**Brief**:
Give back exactly the lines from the start of the listing to the line containing "def z3(pts): return", inclusive, and nothing beyond them.
* start Supplied information *
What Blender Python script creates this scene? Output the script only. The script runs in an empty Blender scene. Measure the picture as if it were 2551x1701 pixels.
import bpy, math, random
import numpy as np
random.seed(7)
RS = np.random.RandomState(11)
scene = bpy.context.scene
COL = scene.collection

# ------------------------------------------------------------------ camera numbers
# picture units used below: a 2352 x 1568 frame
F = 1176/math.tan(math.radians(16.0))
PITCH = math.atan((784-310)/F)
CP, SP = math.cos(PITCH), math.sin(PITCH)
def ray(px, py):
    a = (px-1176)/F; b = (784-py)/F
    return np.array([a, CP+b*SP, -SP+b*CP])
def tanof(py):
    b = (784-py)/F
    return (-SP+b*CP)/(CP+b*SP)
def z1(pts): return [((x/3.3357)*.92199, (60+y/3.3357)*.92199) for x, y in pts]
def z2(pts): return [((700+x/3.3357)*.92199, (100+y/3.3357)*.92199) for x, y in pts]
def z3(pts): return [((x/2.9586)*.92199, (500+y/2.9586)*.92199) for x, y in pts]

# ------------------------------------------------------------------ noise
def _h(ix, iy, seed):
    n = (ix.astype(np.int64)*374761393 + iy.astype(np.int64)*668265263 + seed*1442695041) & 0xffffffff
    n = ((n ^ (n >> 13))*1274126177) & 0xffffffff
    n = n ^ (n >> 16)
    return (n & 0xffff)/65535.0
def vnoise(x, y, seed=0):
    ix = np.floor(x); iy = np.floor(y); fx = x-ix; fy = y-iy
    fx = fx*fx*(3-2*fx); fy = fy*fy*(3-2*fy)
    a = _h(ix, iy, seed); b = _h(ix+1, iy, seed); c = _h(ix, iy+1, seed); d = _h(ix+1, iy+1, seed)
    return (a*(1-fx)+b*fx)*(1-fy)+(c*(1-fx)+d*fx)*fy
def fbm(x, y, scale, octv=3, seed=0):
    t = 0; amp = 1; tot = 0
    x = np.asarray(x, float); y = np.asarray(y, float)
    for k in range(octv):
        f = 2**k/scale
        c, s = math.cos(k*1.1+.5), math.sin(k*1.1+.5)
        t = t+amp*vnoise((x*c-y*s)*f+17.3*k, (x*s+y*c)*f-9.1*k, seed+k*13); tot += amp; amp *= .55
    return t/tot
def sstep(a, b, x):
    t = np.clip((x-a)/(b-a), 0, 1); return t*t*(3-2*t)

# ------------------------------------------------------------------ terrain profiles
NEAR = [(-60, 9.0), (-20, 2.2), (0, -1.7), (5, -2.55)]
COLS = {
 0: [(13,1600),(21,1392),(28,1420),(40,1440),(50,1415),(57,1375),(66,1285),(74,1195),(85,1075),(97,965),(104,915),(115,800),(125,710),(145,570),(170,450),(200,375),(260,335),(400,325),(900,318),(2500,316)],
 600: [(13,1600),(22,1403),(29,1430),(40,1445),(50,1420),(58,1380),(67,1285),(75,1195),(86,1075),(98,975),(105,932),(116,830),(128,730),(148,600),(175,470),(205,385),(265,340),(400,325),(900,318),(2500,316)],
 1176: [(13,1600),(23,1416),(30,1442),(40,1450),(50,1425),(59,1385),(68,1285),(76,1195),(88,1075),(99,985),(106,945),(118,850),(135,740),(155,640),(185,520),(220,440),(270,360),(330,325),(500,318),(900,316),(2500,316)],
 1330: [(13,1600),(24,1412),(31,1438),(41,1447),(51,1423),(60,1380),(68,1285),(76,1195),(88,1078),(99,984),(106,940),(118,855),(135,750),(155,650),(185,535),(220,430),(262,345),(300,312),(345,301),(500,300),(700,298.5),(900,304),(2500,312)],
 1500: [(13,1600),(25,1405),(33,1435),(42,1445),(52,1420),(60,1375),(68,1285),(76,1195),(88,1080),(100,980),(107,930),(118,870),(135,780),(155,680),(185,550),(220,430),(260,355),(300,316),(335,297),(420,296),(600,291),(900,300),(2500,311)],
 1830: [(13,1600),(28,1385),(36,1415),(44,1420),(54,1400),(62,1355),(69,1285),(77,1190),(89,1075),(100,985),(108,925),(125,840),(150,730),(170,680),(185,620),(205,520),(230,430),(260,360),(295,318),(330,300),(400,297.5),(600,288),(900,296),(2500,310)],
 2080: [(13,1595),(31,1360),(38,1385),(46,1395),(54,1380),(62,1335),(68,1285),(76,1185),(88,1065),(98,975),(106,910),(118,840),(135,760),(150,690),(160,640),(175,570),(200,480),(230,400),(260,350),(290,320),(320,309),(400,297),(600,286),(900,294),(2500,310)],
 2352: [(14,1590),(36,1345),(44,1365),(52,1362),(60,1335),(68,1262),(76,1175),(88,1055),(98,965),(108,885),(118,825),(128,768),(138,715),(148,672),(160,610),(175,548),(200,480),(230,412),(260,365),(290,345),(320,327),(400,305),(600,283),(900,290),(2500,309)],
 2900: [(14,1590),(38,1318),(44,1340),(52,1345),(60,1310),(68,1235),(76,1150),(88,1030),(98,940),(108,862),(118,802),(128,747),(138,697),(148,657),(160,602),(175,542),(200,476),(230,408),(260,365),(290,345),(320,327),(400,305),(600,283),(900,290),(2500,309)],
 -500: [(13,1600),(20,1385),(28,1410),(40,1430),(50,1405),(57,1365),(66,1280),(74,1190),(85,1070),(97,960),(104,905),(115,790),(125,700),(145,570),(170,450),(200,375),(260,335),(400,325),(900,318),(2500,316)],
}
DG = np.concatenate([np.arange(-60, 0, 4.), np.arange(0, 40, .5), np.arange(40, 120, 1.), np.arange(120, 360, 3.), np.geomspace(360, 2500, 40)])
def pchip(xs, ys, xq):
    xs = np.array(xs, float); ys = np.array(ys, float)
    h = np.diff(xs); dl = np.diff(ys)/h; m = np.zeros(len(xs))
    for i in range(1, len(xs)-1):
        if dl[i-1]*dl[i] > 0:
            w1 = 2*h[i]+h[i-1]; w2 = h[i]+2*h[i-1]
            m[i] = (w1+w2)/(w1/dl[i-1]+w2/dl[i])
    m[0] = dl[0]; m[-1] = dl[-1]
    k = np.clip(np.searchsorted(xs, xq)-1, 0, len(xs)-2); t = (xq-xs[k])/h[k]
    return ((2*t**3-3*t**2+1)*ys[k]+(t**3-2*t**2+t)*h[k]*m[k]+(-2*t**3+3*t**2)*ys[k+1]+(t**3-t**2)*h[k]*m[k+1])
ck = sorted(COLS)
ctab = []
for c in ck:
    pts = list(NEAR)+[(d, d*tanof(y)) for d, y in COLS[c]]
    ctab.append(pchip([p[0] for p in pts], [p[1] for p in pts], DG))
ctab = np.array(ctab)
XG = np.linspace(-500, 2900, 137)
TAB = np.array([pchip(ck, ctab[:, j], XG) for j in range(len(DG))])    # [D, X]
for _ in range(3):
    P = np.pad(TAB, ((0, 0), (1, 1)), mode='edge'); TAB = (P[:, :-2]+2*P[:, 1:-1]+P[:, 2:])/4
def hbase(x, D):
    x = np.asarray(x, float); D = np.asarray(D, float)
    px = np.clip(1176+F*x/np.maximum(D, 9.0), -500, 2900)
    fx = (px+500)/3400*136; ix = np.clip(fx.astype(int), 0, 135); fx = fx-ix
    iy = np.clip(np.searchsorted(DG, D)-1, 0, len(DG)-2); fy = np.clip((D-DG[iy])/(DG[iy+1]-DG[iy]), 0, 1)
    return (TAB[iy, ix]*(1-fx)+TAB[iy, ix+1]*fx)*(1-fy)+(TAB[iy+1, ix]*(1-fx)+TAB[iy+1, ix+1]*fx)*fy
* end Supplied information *
**Written solution**:
What Blender Python script creates this scene? Output the script only. The script runs in an empty Blender scene. Measure the picture as if it were 2551x1701 pixels.
import bpy, math, random
import numpy as np
random.seed(7)
RS = np.random.RandomState(11)
scene = bpy.context.scene
COL = scene.collection

# ------------------------------------------------------------------ camera numbers
# picture units used below: a 2352 x 1568 frame
F = 1176/math.tan(math.radians(16.0))
PITCH = math.atan((784-310)/F)
CP, SP = math.cos(PITCH), math.sin(PITCH)
def ray(px, py):
    a = (px-1176)/F; b = (784-py)/F
    return np.array([a, CP+b*SP, -SP+b*CP])
def tanof(py):
    b = (784-py)/F
    return (-SP+b*CP)/(CP+b*SP)
def z1(pts): return [((x/3.3357)*.92199, (60+y/3.3357)*.92199) for x, y in pts]
def z2(pts): return [((700+x/3.3357)*.92199, (100+y/3.3357)*.92199) for x, y in pts]
def z3(pts): return [((x/2.9586)*.92199, (500+y/2.9586)*.92199) for x, y in pts]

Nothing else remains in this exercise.